Jun 25, 2011 Matt Roesly

Last month, New Jersey Governor Chris Christie ratified legislation that requires all members of the state's Board of Education to undergo background checks within 30 days of being elected. Now, school boards are trying to meet the 30-day deadline and determine who will pay the bill, the Hillsborough Patch reports. Initially, the law proposed that members should pay out of pocket, but it has since been amended as a result of the New Jersey School Boards Association's request that districts be allowed to reimburse them. Currently, members may choose between the two options. If the board decides against reimbursements, campaign funds may be used to cover the bill - which, according to Policy Committee Chairman Judy Haas, can be as high as $100, the news source reports. Volunteer coaches and advisers are permitted to be reimbursed for the costs despite the fact that they do not receive any other compensation from the board. Before the legislation was approved, board members were not required to undergo background screening due to the fact that they do not consistently have direct contact with children. Now, they face checks that are similar to those applied to teachers. "We don't work with them regularly, but we are certainly around them during different events," board member Frank Albolino told The Record. "Anyone who works with children should have a background check." Evidence that a board member has been convicted of any one of a list of crimes is grounds for preventing him or her from serving on the board of education.
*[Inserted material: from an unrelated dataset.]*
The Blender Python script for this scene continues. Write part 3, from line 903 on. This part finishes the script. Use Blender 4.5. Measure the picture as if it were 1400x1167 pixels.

The list includes robbery, reckless endangerment, criminal mischief, resisting arrest, perjury, possession of a dangerous substance or drug paraphernalia, kidnapping and arson, according to Patch. Statewide, there are 4,800 Board of Education members, excluding charter school trustees who must also undergo a background investigation. Because of this large number, the Department of Education had to postpone the 30-day deadline. "It will get done, but it won't get done in 30 days," Mike Yaple, spokesman for the New Jersey School Boards Association, told the news source. Elsewhere in the county, Maryland's Washington County Board of Education recently voted to reject legislation that required all school volunteers to undergo background checks, according to the Herald Mail. The measure - which will save the county $20,000 - now restricts background screenings to those who spend one-on-one time with children.